::: Recorded data :::
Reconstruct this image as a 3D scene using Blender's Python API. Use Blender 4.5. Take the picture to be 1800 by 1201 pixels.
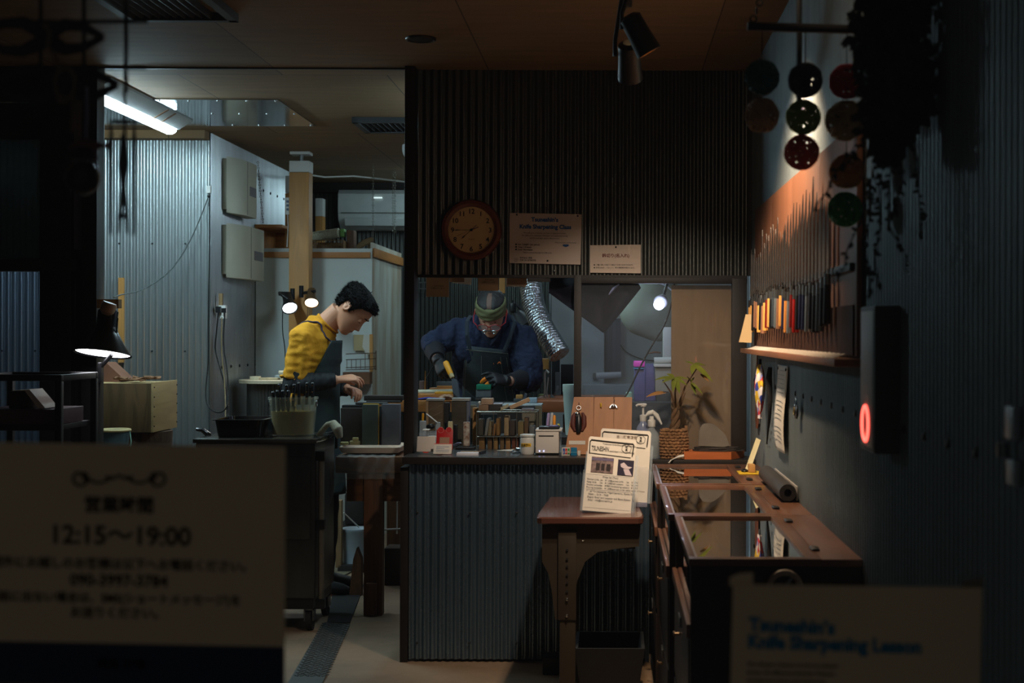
import bpy, bmesh, math, random
from mathutils import Vector, Matrix, noise
R = random.Random(7)
V = Vector
scene = bpy.context.scene
for _o in list(bpy.data.objects):
    bpy.data.objects.remove(_o)
COL = scene.collection
PI = math.pi

# ------------------------------------------------------------------ camera, world, exposure
FPX = 2500.0; CX, CY = 1080.0, 587.0; CAMZ = 1.35
cam_d = bpy.data.cameras.new('camera'); cam = bpy.data.objects.new('camera', cam_d); COL.objects.link(cam)
cam.location = (0, 0, CAMZ); cam.rotation_euler = (PI/2, math.radians(-0.18), 0)
cam_d.sensor_width = 36; cam_d.lens = 50.0
cam_d.shift_x = -(CX-900)/1800; cam_d.shift_y = (CY-600.5)/1800*1.0
cam_d.clip_start = 0.05; cam_d.clip_end = 60
cam_d.dof.use_dof = True; cam_d.dof.focus_distance = 6.6; cam_d.dof.aperture_fstop = 4.5
scene.camera = cam
w = bpy.data.worlds.new('night'); scene.world = w; w.use_nodes = True
w.node_tree.nodes['Background'].inputs[0].default_value = (.95, .93, .95, 1)
w.node_tree.nodes['Background'].inputs[1].default_value = 0.024
scene.view_settings.view_transform = 'Standard'; scene.view_settings.look = 'None'
scene.view_settings.gamma = 1; scene.view_settings.use_curve_mapping = False
scene.view_settings.exposure = 0.0
scene.cycles.use_denoising = True
scene.cycles.sample_clamp_indirect = 4.0
scene.cycles.max_bounces = 7; scene.cycles.transparent_max_bounces = 16

def lamp(name, kind, loc, power, color, target=None, **kw):
    d = bpy.data.lights.new(name, kind); d.energy = power; d.color = color
    for k, v in kw.items(): setattr(d, k, v)
    o = bpy.data.objects.new(name, d); COL.objects.link(o); o.location = loc
    if target is not None:
        o.rotation_euler = (V(target)-V(loc)).to_track_quat('-Z', 'Y').to_euler()
    return o
WARM = (1.0, .73, .47); COOL = (.62, .89, 1.0)

def P(px, py, Y):
    return V(((px-CX)*Y/FPX, Y, CAMZ-(py-CY)*Y/FPX))
def XX(px, Y): return (px-CX)*Y/FPX
def ZZ(py, Y): return CAMZ-(py-CY)*Y/FPX

# ------------------------------------------------------------------ materials
def lin(c):
    return tuple(((v/255)/12.92 if v/255 <= .04045 else ((v/255+.055)/1.055)**2.4) for v in c)
_M = {}
def M(name, rgb, rough=.6, metal=0., var=.12, scale=6., stretch=None, bump=0., bscale=None, emit=None, alpha=1., trans=0., spec=.5, coat=0., rgb2=None, ior=1.45):
    if name in _M: return _M[name]
    m = bpy.data.materials.new(name); m.use_nodes = True; _M[name] = m
    nt = m.node_tree; b = nt.nodes['Principled BSDF']
    c = lin(rgb)
    b.inputs['Base Color'].default_value = (*c, 1); b.inputs['Roughness'].default_value = rough
    b.inputs['Metallic'].default_value = metal; b.inputs['Specular IOR Level'].default_value = spec
    b.inputs['IOR'].default_value = ior
    b.inputs['Alpha'].default_value = alpha; b.inputs['Transmission Weight'].default_value = trans
    b.inputs['Coat Weight'].default_value = coat
    if emit:
        b.inputs['Emission Color'].default_value = (*emit[0], 1); b.inputs['Emission Strength'].default_value = emit[1]
    if var or bump:
        tc = nt.nodes.new('ShaderNodeTexCoord'); mp = nt.nodes.new('ShaderNodeMapping')
        nt.links.new(tc.outputs['Object'], mp.inputs[0])
        if stretch: mp.inputs['Scale'].default_value = stretch
        nz = nt.nodes.new('ShaderNodeTexNoise'); nz.inputs['Scale'].default_value = scale
        nz.inputs['Detail'].default_value = 5; nz.inputs['Roughness'].default_value = .6
        nt.links.new(mp.outputs[0], nz.inputs['Vector'])
        if var:
            mx = nt.nodes.new('ShaderNodeMix'); mx.data_type = 'RGBA'
            c2 = lin(rgb2) if rgb2 else tuple(min(1, v*(1+var)) for v in c)
            c1 = c if rgb2 else tuple(v*(1-var) for v in c)
            mx.inputs[6].default_value = (*c1, 1); mx.inputs[7].default_value = (*c2, 1)
            rp = nt.nodes.new('ShaderNodeMapRange'); rp.inputs[1].default_value = .3; rp.inputs[2].default_value = .7
            nt.links.new(nz.outputs[0], rp.inputs[0]); nt.links.new(rp.outputs[0], mx.inputs[0])
            nt.links.new(mx.outputs[2], b.inputs['Base Color'])
        if bump:
            bp = nt.nodes.new('ShaderNodeBump'); bp.inputs['Strength'].default_value = bump; bp.inputs['Distance'].default_value = .01
            src = nz
            if bscale:
                src = nt.nodes.new('ShaderNodeTexNoise'); src.inputs['Scale'].default_value = bscale; src.inputs['Detail'].default_value = 3
                nt.links.new(mp.outputs[0], src.inputs['Vector'])
            nt.links.new(src.outputs[0], bp.inputs['Height']); nt.links.new(bp.outputs[0], b.inputs['Normal'])
    return m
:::
**To be done**
Repeat only what lies between the start of the data and the end of the line containing "PI = math.pi", exactly, with pictures left out.

**Correct answer**
Reconstruct this image as a 3D scene using Blender's Python API. Use Blender 4.5. Take the picture to be 1800 by 1201 pixels.
import bpy, bmesh, math, random
from mathutils import Vector, Matrix, noise
R = random.Random(7)
V = Vector
scene = bpy.context.scene
for _o in list(bpy.data.objects):
    bpy.data.objects.remove(_o)
COL = scene.collection
PI = math.pi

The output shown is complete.